Inadvertently disclosed document
[28] This document is entitled, “CECD-DCVIU File Sheet BIE/GHR.” It is undisputed that the document was inadvertently disclosed in unredacted form to Dr. Menzies. BIE wants it disclosed in unredacted form to BIE as well.
[29] This portion of the motion is limited in scope. I must decide whether the document is indeed solicitor-client privileged, as the AG maintains. If it is, the AG must then decide whether to bring a subsequent motion to allow Dr. Menzies to be used as its expert witness without disclosing the document, on the basis that the document did not influence Dr. Menzies’ opinion. If such a motion is unsuccessful, the AG must then decide whether to withdraw Dr. Menzies as an expert witnesses or disclose the entire document. On the other hand, if I find that the document is not solicitor-client privileged, the document in unredacted form must be disclosed forthwith.
[30] The AG disclosed a redacted version of the document to BIE. The AG filed the document with the court in unredacted form as an exhibit to an affidavit sworn by one Gabriela Plati Trotto on December 20, 2023. Solicitor-client privilege attaches to documents or parts of documents that identify the lawyer giving the legal advice and the legal advice itself; see Guelph (City) v. Super Blue Box Recycling Corp., [2004] OTC 961, 134 ACWS (3d)787 at paragraphs 87, 106 and 120.

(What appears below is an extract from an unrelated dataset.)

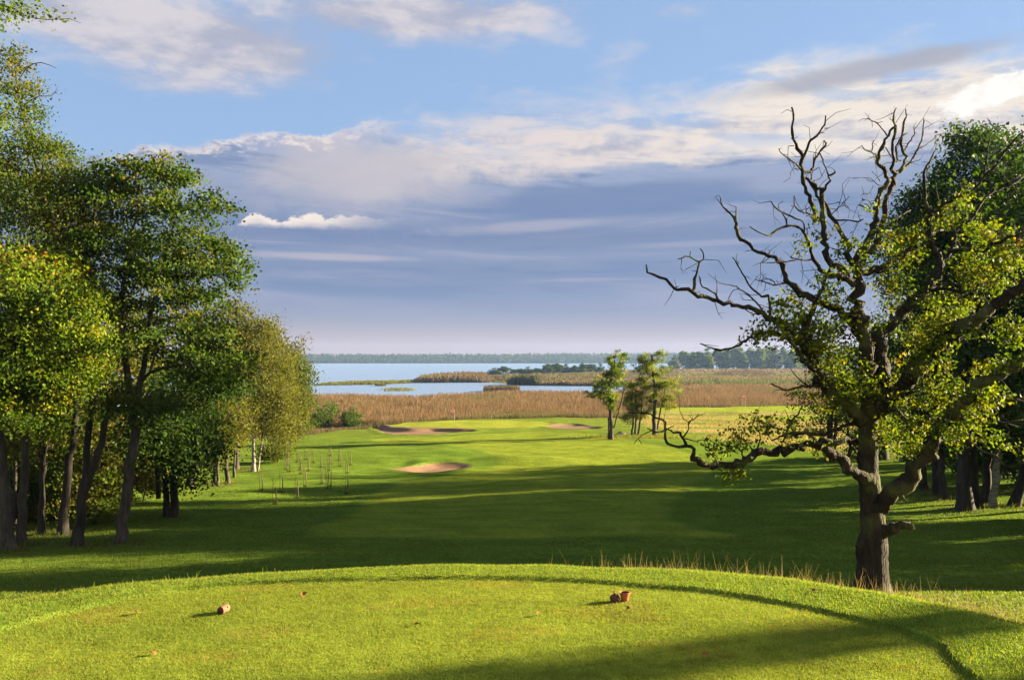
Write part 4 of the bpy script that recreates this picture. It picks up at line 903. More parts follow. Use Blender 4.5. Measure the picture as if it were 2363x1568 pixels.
    big('limb', [
        A6([(1248, 1015, 30), (1296, 962, 38), (1355, 905, 42), (1430, 838, 40), (1490, 768, 37), (1545, 690, 30), (1575, 640, 24), (1620, 550, 22), (1700, 455, 28), (1790, 370, 28), (1900, 292, 26), (2045, 212, 23), (2160, 120, 16)], -.1, -2.2),
        A6([(1390, 935, 14), (1400, 950, 9), (1420, 965, 3)], -.6, -.8),
        A6([(1290, 470, 22), (1350, 480, 18), (1420, 520, 15), (1500, 545, 13), (1540, 520, 9)], -.3, -1.0),
        A6([(1500, 540, 8), (1600, 440, 6), (1680, 360, 4), (1745, 270, 2.4)], -.9, -1.3), A6([(1600, 440, 4), (1560, 380, 3), (1500, 310, 2)], -1, -1.1),
        A6([(1845, 505, 5), (1880, 530, 6), (1940, 545, 6), (2045, 530, 5)], -1.6, -2), A6([(1750, 640, 4), (1830, 700, 4), (1900, 720, 3.4), (1935, 770, 2), (1990, 790, 1.4)], -1.6, -2),
        A6([(1900, 420, 5), (2000, 425, 6), (2060, 440, 5)], -1.9, -2.1), A6([(1560, 650, 6), (1600, 620, 5), (1620, 640, 3)], -1.2, -1.3),
    ], 'lowest right limb, thick and mossy, leaving the trunk at mid height')
    big('limb', [
        A6([(1225, 860, 34), (1160, 822, 26), (1110, 790, 24), (1060, 742, 22), (1010, 705, 18), (985, 688, 15)], -.1, -.9)], 'broken stub on the left of the trunk')
    big('limb', [
        A6([(1200, 640, 22), (1120, 640, 16), (1050, 648, 18), (945, 656, 18), (840, 672, 20), (720, 700, 20), (620, 712, 22), (560, 748, 22), (500, 780, 21), (430, 776, 18), (335, 762, 18), (292, 732, 17), (279, 735, 16)], .3, -.8),
        A4([(1190, 965, 18), (1192, 890, 15), (1150, 862, 12), (1080, 880, 10), (1020, 862, 9), (986, 820, 9), (975, 760, 8), (982, 692, 7), (920, 652, 6.4), (832, 616, 6), (690, 612, 2.8)], -.8, -1.3),
        A4([(1140, 856, 11), (1112, 800, 10), (1092, 766, 9), (1050, 762, 7), (988, 742, 6.5), (942, 762, 6), (890, 752, 5), (840, 735, 3)], -.9, -1.4),
        A4([(985, 752, 5), (1010, 730, 4), (1050, 714, 2.6)], -1, -1.1), A4([(885, 748, 4), (800, 790, 3.4), (740, 850, 2)], -1.3, -1.6), A4([(775, 812, 2), (800, 852, 1.4)], -1.4, -1.5),
        A4([(1120, 802, 6), (1160, 740, 5), (1166, 682, 4), (1200, 670, 3.4), (1240, 618, 2)], -.9, -.7), A4([(1165, 690, 3), (1125, 665, 2)], -.8, -.9), A4([(1195, 672, 2), (1165, 630, 1.6)], -.8, -.7),
        A4([(1130, 812, 5), (1210, 832, 4), (1255, 820, 3.4), (1305, 832, 2)], -.9, -.6), A4([(1240, 822, 2), (1225, 850, 1.4)], -.7, -.7),
        A6([(950, 660, 9), (900, 610, 8), (810, 602, 7), (700, 640, 4)], .1, -.8), A6([(810, 604, 9), (900, 600, 10), (980, 604, 10), (1060, 580, 10), (1120, 552, 10), (1180, 560, 14)], -.5, .1),
        A6([(740, 700, 5), (800, 545, 5), (840, 505, 4.4), (868, 462, 3)], -.3, -.6), A6([(560, 748, 5), (520, 680, 4), (420, 660, 2.4)], -.5, -1), A6([(620, 712, 4), (640, 610, 3), (600, 560, 2)], -.5, -.6), A6([(500, 790, 4), (510, 815, 3), (550, 835, 2)], -.6, -.9),
    ], 'long low limb reaching left over the fairway with a curled bare tip')
    # fine dead twigs
    tg = Geo()
    for q, rr in skel:
        for i in range(2, len(q)):
            if rr[i] < .085 and q[i][2] > -1.2 and rg.random() < .34:
                d = rg.normal(size=3); d[2] += .35; d /= np.linalg.norm(d); ln = .12 + .38 * rg.random() ** 2
                p1 = q[i] + d * ln * .5 + rg.normal(size=3) * .03; p2 = p1 + (d + rg.normal(size=3) * .45) * ln * .5
                tg.tube([q[i], p1, p2], [.007, .005, .0025], 4)
                if rg.random() < .4:
                    tg.tube([p1, p1 + (d + rg.normal(size=3) * .8) * ln * .35], [.004, .002], 4)
    # leaf clusters (traced regions, each spread in depth)
    cl5 = [(1050, 800, 45), (990, 920, 55), (1140, 890, 34), (1250, 980, 90), (1300, 1050, 70), (1390, 730, 42), (1430, 950, 90), (1480, 850, 60), (1500, 1010, 90), (1520, 1130, 95), (1600, 900, 95), (1690, 960, 90), (1620, 1040, 90),
           (1900, 740, 90), (1840, 800, 80), (1980, 690, 90), (2040, 860, 120), (2150, 900, 110), (930, 1330, 120), (860, 1400, 110), (1060, 1440, 140), (1180, 1250, 95), (1130, 1180, 60), (780, 1490, 95), (700, 1530, 60), (1560, 1200, 110),
           (1480, 1220, 70), (1830, 1340, 130), (1900, 1440, 140), (1780, 1440, 110), (2080, 1050, 130), (2200, 1080, 130), (2270, 1040, 110), (2180, 1180, 110), (2000, 1120, 100), (2260, 1480, 95), (1700, 1490, 90), (1460, 1440, 80), (1250, 1480, 120), (1120, 1540, 130),
           (1700, 1260, 90), (1960, 1330, 110), (1200, 1390, 90), (1720, 850, 60), (2320, 960, 70), (1580, 1330, 60)]
    cl6 = [(940, 120, 90), (880, 60, 90), (780, 60, 60), (1000, 220, 110), (1100, 240, 110), (1150, 330, 110), (1080, 400, 90), (1240, 330, 110), (1330, 360, 90), (1200, 420, 90), (1000, 420, 80), (1090, 300, 100), (1480, 170, 110), (1560, 90, 100), (1620, 200, 60), (1430, 220, 80), (1550, 380, 100),
           (1640, 330, 80), (1700, 480, 90), (1820, 400, 90), (1900, 420, 70), (1760, 560, 80), (1660, 600, 80), (1560, 560, 90), (1440, 620, 90), (1380, 580, 90), (1500, 680, 60), (1820, 570, 50), (1930, 660, 45), (1890, 640, 40), (1360, 480, 80), (1300, 600, 70), (1850, 260, 60), (1920, 240, 50), (1990, 60, 70), (2020, 240, 40),
           (1600, 460, 90), (1730, 380, 70), (1240, 560, 70), (960, 690, 45), (1350, 660, 60)]
    cl4x = [(410, 690, 55), (450, 640, 50), (520, 620, 55), (600, 545, 60), (640, 600, 55), (690, 570, 60), (760, 560, 60), (730, 610, 50), (800, 620, 45), (400, 730, 40), (480, 690, 40), (500, 822, 42), (545, 832, 24), (460, 838, 22), (880, 640, 45), (930, 680, 40), (860, 570, 40), (560, 660, 40)]
    S = np.vstack([q for q, r in skel]); 
    cents = []; sig = []; pal = []
    for conv, k, lst, dens in ((c5, px5, cl5, 1.0), (c6, px6, cl6, 1.0), (c6, px6, cl4x, .8)):
        for x, y, r in lst:
            a, c = conv(x, y); w = r * k * OD / F
            # the depth of the nearest limb under this region, so the leaves hang on real wood
            p = P(a, c, OD); sx = S[:, 0] / S[:, 1] * OD; sz = S[:, 2] / S[:, 1] * OD
            j = ((sx - p[0]) ** 2 + (sz - p[2]) ** 2).argmin(); dep = S[j, 1]
            n = max(4, int(dens * 17 * (w / .3) ** 2))
            for _ in range(n):
                v = rg.normal(size=3) * .48
                cents.append(P(a, c, dep) + v * np.array([w, max(w, .35) * 1.3, w]))
                pal.append(0)
    cents = np.array(cents)
    # twigs holding sprays: connect to nearest limb point
    D = cents
    idx = rg.permutation(len(D))[: int(len(D) * .45)]
    for i in idx:
        j = np.linalg.norm(S - D[i], axis=1).argmin()
        if np.linalg.norm(S[j] - D[i]) < 1.3:
            m = (S[j] + D[i]) / 2 + rg.normal(size=3) * .08 + np.array([0, 0, .04])
            tg.tube([S[j], m, D[i]], [.008, .006, .003], 4)
    tg.build('twigs', M_OAKBARK, root, origin=b)
    nl = 11
    q = rg.integers(10, 21, size=len(cents)); ii = np.repeat(np.arange(len(cents)), q)
    cen = cents[ii] + rg.normal(size=(len(ii), 3)) * np.array([.075, .075, .055])
    p0 = np.array(PAL['oak']); po = np.array(PAL['orange']); pg = np.array(PAL['green'])
    tint = p0[rg.integers(len(p0), size=len(cents))]
    sel = rg.random(len(cents)) < .006; tint[sel] = po[rg.integers(len(po), size=sel.sum())]
    sel = rg.random(len(cents)) < .15; tint[sel] = pg[rg.integers(len(pg), size=sel.sum())]
    for x, y, r in ((1960, 610, 26),):
        a, c = c5(x, y); pp = P(a, c, OD); dd = np.hypot(cents[:, 0] / cents[:, 1] * OD - pp[0], cents[:, 2] / cents[:, 1] * OD - pp[2])
        sel = dd < r * px5 * OD / F; tint[sel] = po[rg.integers(len(po), size=sel.sum())]
    cols = tint[ii] * (.7 + .6 * rg.random((len(ii), 1)))
    lg = Geo(); lg.add(*leaf_quads(cen, np.full(len(cen), .07), cols, rg, aspect=.62))
    lg.build('crown', M_OAKLEAF, root, smooth=False, origin=b)
build_oak()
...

[31] Having reviewed the unredacted document, I am satisfied that the redacted portions of the document are indeed subject to solicitor-client privilege. They identify the lawyer giving the legal advice and the legal advice itself. I cannot and will not say more on this topic. As a result, I will not order that the redacted portions be disclosed.
[32] There was discussion as to whether the redactions contained foundational information that must be disclosed. The requirement in Rule 31.06(3) to disclose the “findings, opinions and conclusions” of an expert witness called to testify has been interpreted as requiring the disclosure of facts contained in a privileged document given to that expert that may have affected the expert’s opinion; see Conceicao Farms Inc. v. Zeneca Corp., 83 O.R.(3d)792 (Ont. C.A.) at paragraphs 11-12. Having reviewed the information covered by the redactions in this document, I agree with Ms. Tausky that the redactions do not contain such foundational information. The foundational information is contained in the unredacted portions of the document. I will, therefore, make no further order concerning this document.
Costs
[33] Concerning the costs of the motion, the parties filed costs outlines. The AG costs outline shows $11,956.99 in partial indemnity costs and $14,946.90 in substantial indemnity costs. The BIE costs outline shows $15,448.23 in partial indemnity costs, $20,187.45 in substantial indemnity costs and $26,347.08 in actual costs.
[34] I believe I have enough to make a fair and reasonable costs award. The AG is clearly the successful party and should get costs. There was nothing in this motion that warrants the imposition of substantial indemnity costs. BIE’s position, while unsuccessful throughout, was not without some merit. I also conclude that the AG costs outline represents a fair reflection of what BIE could reasonably expect to pay in the event of a loss. The number of hours spent on the motion by each side was about the same. Ms. Tausky’s claimed hourly rate is below what Mr. Starkman claimed for his student and clerk, much less than for himself. I, therefore, have decided to award the AG $12,000 in partial indemnity costs, which must be paid by BIE in thirty (30) days from today.
[35] To be fair to the parties, particularly in the event relevant offers to settle were exchanged, I have decided to give the parties an opportunity to challenge this award. Should either party be dissatisfied with this award, they may serve, file and upload written submissions on costs of no more than two (2) pages on or before March 5, 2024. If that happens, my present costs award will be deemed to be set aside. The opposing party may then serve, file and upload written responding submissions on costs of no more than two (2) pages on or before March 11, 2024. Keep in mind that, in the event of a challenge, my final decision may go in any direction and will add the costs of the challenge to the award.